Noranda takes big hit in 2002 (February 17, 2003)

Reflecting its decision to close the Magnola magnesium plant in Quebec, Noranda (NRD-T) has recorded a whopping $700-million loss for 2002.

The $3.02-per-share loss included an after-tax charge of $630 million against Magnola and compares with losses of $92 million (or 47 per share) in 2001. Excluding non-recurring charges, Noranda would have lost only $110 million last year.

Magnola is expected to close its doors by the second quarter and keep them shut until magnesium prices improve. An additional after-tax charge of $28 million will be recorded in the current quarter.

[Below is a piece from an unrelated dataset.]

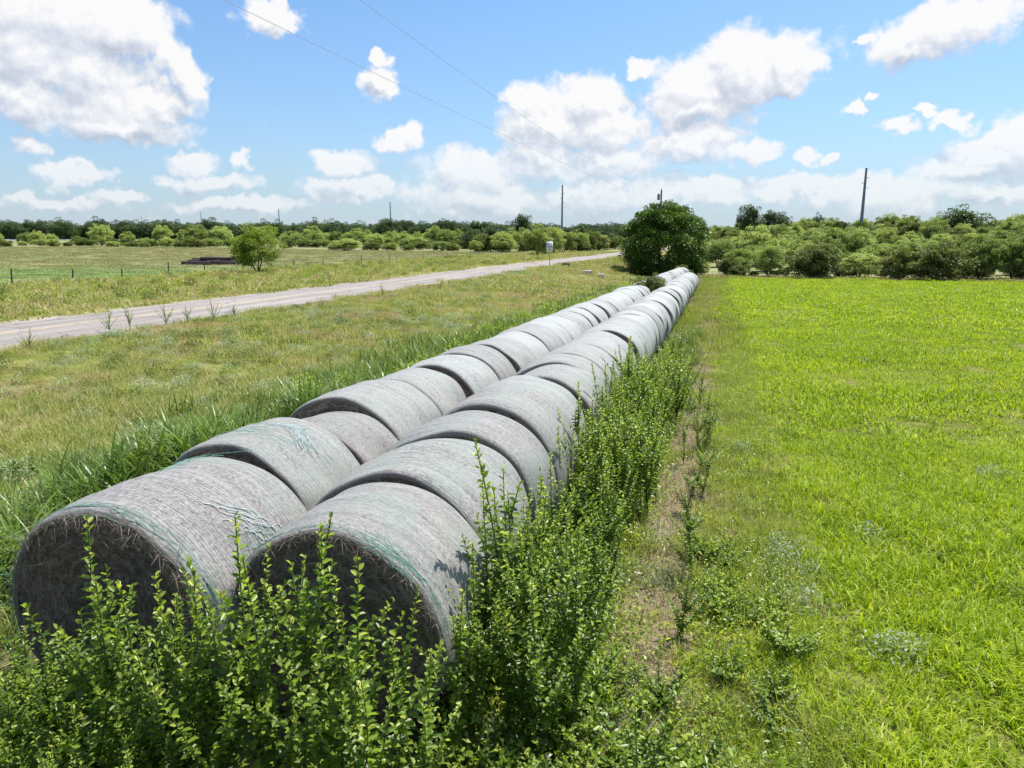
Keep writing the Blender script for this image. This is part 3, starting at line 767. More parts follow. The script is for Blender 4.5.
    X, Y, Z = spread(-10, -5.05, 13, 60, 3.2); k = rng.random(len(X)) < np.exp(-((X+6.9)/1.4)**2)*np.where(Y > 34, .45, 1); X, Y, Z = X[k], Y[k], Z[k]
    parts.append((X, Y, Z, rng.uniform(.6, 1.15, len(X)), 7+(rng.random(len(X)) < .45).astype(int)))
    X, Y, Z = spread(-1.3, -.5, 12, 28, 5.5); parts.append((X, Y, Z, rng.uniform(.6, .9, len(X)), 4+rng.integers(0, 3, len(X))))
    X, Y, Z = spread(-3.45, -2.95, 4, 70, .35); parts.append((X, Y, Z, rng.uniform(.4, .7, len(X)), 4+rng.integers(0, 3, len(X))))
    scatter('tall_grass', *bands(parts), src)
    # verge between rows and road, and beyond the road
    src = [tuft(500+k, 85, .32, .34, .011, .7, 1.6, M['verge'], name='a%d' % k) for k in range(4)]
    src += [tuft(510+k, 190, .75, .30, .026, .9, 1.6, M['verge'], 3, name='b%d' % k) for k in range(3)]
    src += [tuft(520+k, 280, 1.7, .30, .06, 1.0, 1.5, M['verge'], 3, name='c%d' % k) for k in range(3)]
    src += [herb(530, 260, .45, .42, .06, M['sage'], 'd0'), herb(531, 260, .45, .30, .05, M['young'], 'd1'), herb(532, 240, .7, .75, .14, M['shrub'], 'd2'), herb(533, 200, .9, .7, .15, M['young'], 'd3'), herb(534, 240, .5, .34, .07, M['shrub'], 'd4')]
    parts = []
    X, Y, Z = spread(-19.6, -5.2, -3, 17, 15)
    g = vnoise(X, Y, .7, 31); k = rng.random(len(X)) < .5+.6*g; X, Y, Z, g = X[k], Y[k], Z[k], g[k]
    parts.append((X, Y, Z, rng.uniform(.55, 1.0, len(X))*(.35+1.15*g), rng.integers(0, 4, len(X))))
    X, Y, Z = spread(-19.4, -5.2, 16, 45, 4.2); g = vnoise(X, Y, .5, 32)
    parts.append((X, Y, Z, rng.uniform(.5, 1.0, len(X))*(.6+.7*g), 4+rng.integers(0, 3, len(X))))
    X, Y, Z = spread(-19.4, -5.2, 44, 112, 1.1); g = vnoise(X, Y, .3, 33); k = ~((Y > 90) & (X > -14)); X, Y, Z, g = X[k], Y[k], Z[k], g[k]
    parts.append((X, Y, Z, rng.uniform(.5, 1.0, len(X))*(.6+.7*g), 7+rng.integers(0, 3, len(X))))
    X, Y, Z = spread(-47, -26.4, 10, 60, 1.5); g = vnoise(X, Y, .35, 34)
    parts.append((X, Y, Z, rng.uniform(.5, 1.1, len(X))*(.6+.8*g), np.where(rng.random(len(X)) < .5, 5, 8)))
    X, Y, Z = spread(-47, -26.6, 60, 200, .45); g = vnoise(X, Y, .2, 35)
    parts.append((X, Y, Z, rng.uniform(.6, 1.2, len(X))*(.6+.8*g), 7+rng.integers(0, 3, len(X))))
    for (x0, x1, y0, y1, d, ii, p) in ((-19, -6.5, 0, 30, 3.2, [10, 11, 14], [.36, .34, .30]), (-19, -6, 25, 90, .9, [10, 11, 14], [.34, .36, .30]), (-47, -27, 15, 130, .2, [12, 13], [.4, .6])):
        X, Y, Z = spread(x0, x1, y0, y1, d); parts.append((X, Y, Z, rng.uniform(.4, .95, len(X)), rng.choice(ii, len(X), p=p)))
    X, Y, Z = spread(-18, 3, 92, 175, 1.0); k = (X < -12) | (X > -4) & (Y < 97); X, Y, Z = X[k], Y[k], Z[k]
    parts.append((X, Y, Z, rng.uniform(.7, 1.2, len(X)), 7+rng.integers(0, 3, len(X))))
    scatter('verge_grass', *bands(parts), src)
    # pasture beyond the fence and the rough edge of the field
    src = [tuft(600+k, 190, 2.0, .15, .07, .8, 1.3, M['pasture'], 3, name='a%d' % k) for k in range(2)]
    src += [tuft(610+k, 150, 2.3, .2, .07, .8, 1.3, M['drygrass'], 3, name='b%d' % k) for k in range(2)]
    parts = []
    X, Y, Z = spread(-190, -47, 20, 190, .26); d = np.hypot(X, Y)+.9*Y
    I = np.where(rng.random(len(X)) < sstep(125, 185, d)*.55, 2+rng.integers(0, 2, len(X)), rng.integers(0, 2, len(X)))
    parts.append((X, Y, Z, rng.uniform(.5, 1.0, len(X)), I))
    X, Y, Z = spread(-8, 60, 90.5, 97, 1.1); k = rng.random(len(X)) < np.where(X > 28, 1, .35); X, Y, Z = X[k], Y[k], Z[k]
    parts.append((X, Y, Z, rng.uniform(.8, 1.5, len(X)), 2+rng.integers(0, 2, len(X))))
    scatter('pasture_grass', *bands(parts), src)
M['drygrass'] = foliage('cured_grass', [(0, (.20, .18, .075)), (.5, (.29, .25, .12)), (1, (.40, .34, .19))], .25, .7, patch_scale=.06)
M['pasture'] = foliage('pasture_blade', [(0, (.13, .19, .05)), (.5, (.19, .26, .07)), (1, (.28, .31, .11))], .3, .6, patch_scale=.05, objvar=.4, patch=((.27, .25, .11), .05, .5, .65, .6))
grasses()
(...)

Overall, Noranda’s operating and overhead costs actually grew in 2002, but they were offset by the fact that there were fewer expenses related to raw materials, exploration, research and development. After accounting charges but before unusual items, the major had an net operating gain of $26 million, or $104 million more than in the previous year.

Comparable cash from operations rose to $582 million from $401 million.

In the final three months of 2002, Noranda lost $673 million on sales of $1.4 billion, compared with losses of $84 million on sales of $1.4 billion in the fourth quarter of 2001. Again, the Magnola writedown accounts for the downfall, without which Noranda would have recorded a loss of $50 million in the recent quarter.

Noranda’s 2002 production volumes were as follows: 474,602 tonnes copper (compared with 356,743 tonnes in 2001); 553,172 tonnes zinc (509,291 tonnes); 52,469 tonnes nickel (49,796 tonnes); 23,303 tonnes ferronickel (21,662 tonnes); 76,177 tonnes lead (83,127 tonnes); and 13 million oz. silver (11 million oz.).

The closure of the Gasp copper smelter in Quebec and the ongoing strike at the Horne smelter, in the same province, saw Noranda produce 128,183 fewer tonnes of refined copper (in cathode and blister form). However, this was offset by increases in refined zinc, nickel and aluminum.

Except for aluminum and lead, Noranda sold its metals for higher prices than a year earlier. The company also benefitted from currency gains on its hedging contracts.

At Dec. 31, Noranda had $964 million in working capital and $4.7 billion in long-term debt. Some of the debt is owed through Falconbridge (FL-T), in which Noranda now holds a 60% stake.